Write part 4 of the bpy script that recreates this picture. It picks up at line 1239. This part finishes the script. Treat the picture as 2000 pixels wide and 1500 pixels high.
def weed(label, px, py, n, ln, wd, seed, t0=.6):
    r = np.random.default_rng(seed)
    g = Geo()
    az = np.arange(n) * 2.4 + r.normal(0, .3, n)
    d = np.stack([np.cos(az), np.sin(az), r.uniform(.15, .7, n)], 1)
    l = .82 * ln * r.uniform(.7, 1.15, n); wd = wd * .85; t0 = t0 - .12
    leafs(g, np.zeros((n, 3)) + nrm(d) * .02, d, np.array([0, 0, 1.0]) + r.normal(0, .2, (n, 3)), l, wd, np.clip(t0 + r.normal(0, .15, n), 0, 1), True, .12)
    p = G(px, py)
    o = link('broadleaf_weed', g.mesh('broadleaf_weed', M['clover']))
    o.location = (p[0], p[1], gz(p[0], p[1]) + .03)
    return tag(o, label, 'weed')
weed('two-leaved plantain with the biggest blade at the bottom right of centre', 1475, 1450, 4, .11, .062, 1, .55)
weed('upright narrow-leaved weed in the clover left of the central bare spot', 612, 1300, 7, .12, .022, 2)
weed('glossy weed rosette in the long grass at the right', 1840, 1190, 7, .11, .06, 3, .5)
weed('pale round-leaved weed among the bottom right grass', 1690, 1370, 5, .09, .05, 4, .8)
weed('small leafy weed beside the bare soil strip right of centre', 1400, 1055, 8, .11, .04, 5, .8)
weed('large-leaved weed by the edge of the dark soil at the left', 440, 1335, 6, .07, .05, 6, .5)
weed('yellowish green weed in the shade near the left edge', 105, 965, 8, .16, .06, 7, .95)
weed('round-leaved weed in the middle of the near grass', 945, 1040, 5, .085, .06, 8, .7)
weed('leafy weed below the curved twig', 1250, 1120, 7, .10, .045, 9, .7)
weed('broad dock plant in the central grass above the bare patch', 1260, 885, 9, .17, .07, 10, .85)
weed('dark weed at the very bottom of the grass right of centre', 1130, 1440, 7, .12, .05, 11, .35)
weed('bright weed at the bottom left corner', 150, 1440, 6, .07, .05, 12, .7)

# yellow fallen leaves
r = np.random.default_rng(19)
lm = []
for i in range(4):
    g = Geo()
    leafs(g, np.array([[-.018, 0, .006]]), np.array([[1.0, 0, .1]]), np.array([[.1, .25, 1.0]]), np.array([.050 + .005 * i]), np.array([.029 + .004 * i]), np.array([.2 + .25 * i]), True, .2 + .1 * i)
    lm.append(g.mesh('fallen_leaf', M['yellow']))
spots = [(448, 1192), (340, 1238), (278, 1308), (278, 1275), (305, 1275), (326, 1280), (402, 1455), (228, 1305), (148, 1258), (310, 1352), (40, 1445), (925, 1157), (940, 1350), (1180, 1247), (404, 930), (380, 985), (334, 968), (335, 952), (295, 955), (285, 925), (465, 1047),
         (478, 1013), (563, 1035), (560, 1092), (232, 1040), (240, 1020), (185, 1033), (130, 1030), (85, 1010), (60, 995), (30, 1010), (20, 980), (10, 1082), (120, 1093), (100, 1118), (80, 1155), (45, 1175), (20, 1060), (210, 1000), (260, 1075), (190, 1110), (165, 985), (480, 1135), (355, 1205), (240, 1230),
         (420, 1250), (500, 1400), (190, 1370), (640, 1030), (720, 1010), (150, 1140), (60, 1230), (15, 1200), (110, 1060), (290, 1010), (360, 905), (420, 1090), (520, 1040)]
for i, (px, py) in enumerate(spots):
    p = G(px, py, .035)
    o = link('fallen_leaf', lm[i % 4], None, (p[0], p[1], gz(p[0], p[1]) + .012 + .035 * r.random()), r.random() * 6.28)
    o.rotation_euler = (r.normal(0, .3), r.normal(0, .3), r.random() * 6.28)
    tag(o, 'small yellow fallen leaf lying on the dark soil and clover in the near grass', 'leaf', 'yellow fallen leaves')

*GIVEN TASK:* Each line of the listing above should be output exactly.

*TASK ANSWER:*
Write part 4 of the bpy script that recreates this picture. It picks up at line 1239. This part finishes the script. Treat the picture as 2000 pixels wide and 1500 pixels high.
def weed(label, px, py, n, ln, wd, seed, t0=.6):
    r = np.random.default_rng(seed)
    g = Geo()
    az = np.arange(n) * 2.4 + r.normal(0, .3, n)
    d = np.stack([np.cos(az), np.sin(az), r.uniform(.15, .7, n)], 1)
    l = .82 * ln * r.uniform(.7, 1.15, n); wd = wd * .85; t0 = t0 - .12
    leafs(g, np.zeros((n, 3)) + nrm(d) * .02, d, np.array([0, 0, 1.0]) + r.normal(0, .2, (n, 3)), l, wd, np.clip(t0 + r.normal(0, .15, n), 0, 1), True, .12)
    p = G(px, py)
    o = link('broadleaf_weed', g.mesh('broadleaf_weed', M['clover']))
    o.location = (p[0], p[1], gz(p[0], p[1]) + .03)
    return tag(o, label, 'weed')
weed('two-leaved plantain with the biggest blade at the bottom right of centre', 1475, 1450, 4, .11, .062, 1, .55)
weed('upright narrow-leaved weed in the clover left of the central bare spot', 612, 1300, 7, .12, .022, 2)
weed('glossy weed rosette in the long grass at the right', 1840, 1190, 7, .11, .06, 3, .5)
weed('pale round-leaved weed among the bottom right grass', 1690, 1370, 5, .09, .05, 4, .8)
weed('small leafy weed beside the bare soil strip right of centre', 1400, 1055, 8, .11, .04, 5, .8)
weed('large-leaved weed by the edge of the dark soil at the left', 440, 1335, 6, .07, .05, 6, .5)
weed('yellowish green weed in the shade near the left edge', 105, 965, 8, .16, .06, 7, .95)
weed('round-leaved weed in the middle of the near grass', 945, 1040, 5, .085, .06, 8, .7)
weed('leafy weed below the curved twig', 1250, 1120, 7, .10, .045, 9, .7)
weed('broad dock plant in the central grass above the bare patch', 1260, 885, 9, .17, .07, 10, .85)
weed('dark weed at the very bottom of the grass right of centre', 1130, 1440, 7, .12, .05, 11, .35)
weed('bright weed at the bottom left corner', 150, 1440, 6, .07, .05, 12, .7)

# yellow fallen leaves
r = np.random.default_rng(19)
lm = []
for i in range(4):
    g = Geo()
    leafs(g, np.array([[-.018, 0, .006]]), np.array([[1.0, 0, .1]]), np.array([[.1, .25, 1.0]]), np.array([.050 + .005 * i]), np.array([.029 + .004 * i]), np.array([.2 + .25 * i]), True, .2 + .1 * i)
    lm.append(g.mesh('fallen_leaf', M['yellow']))
spots = [(448, 1192), (340, 1238), (278, 1308), (278, 1275), (305, 1275), (326, 1280), (402, 1455), (228, 1305), (148, 1258), (310, 1352), (40, 1445), (925, 1157), (940, 1350), (1180, 1247), (404, 930), (380, 985), (334, 968), (335, 952), (295, 955), (285, 925), (465, 1047),
         (478, 1013), (563, 1035), (560, 1092), (232, 1040), (240, 1020), (185, 1033), (130, 1030), (85, 1010), (60, 995), (30, 1010), (20, 980), (10, 1082), (120, 1093), (100, 1118), (80, 1155), (45, 1175), (20, 1060), (210, 1000), (260, 1075), (190, 1110), (165, 985), (480, 1135), (355, 1205), (240, 1230),
         (420, 1250), (500, 1400), (190, 1370), (640, 1030), (720, 1010), (150, 1140), (60, 1230), (15, 1200), (110, 1060), (290, 1010), (360, 905), (420, 1090), (520, 1040)]
for i, (px, py) in enumerate(spots):
    p = G(px, py, .035)
    o = link('fallen_leaf', lm[i % 4], None, (p[0], p[1], gz(p[0], p[1]) + .012 + .035 * r.random()), r.random() * 6.28)
    o.rotation_euler = (r.normal(0, .3), r.normal(0, .3), r.random() * 6.28)
    tag(o, 'small yellow fallen leaf lying on the dark soil and clover in the near grass', 'leaf', 'yellow fallen leaves')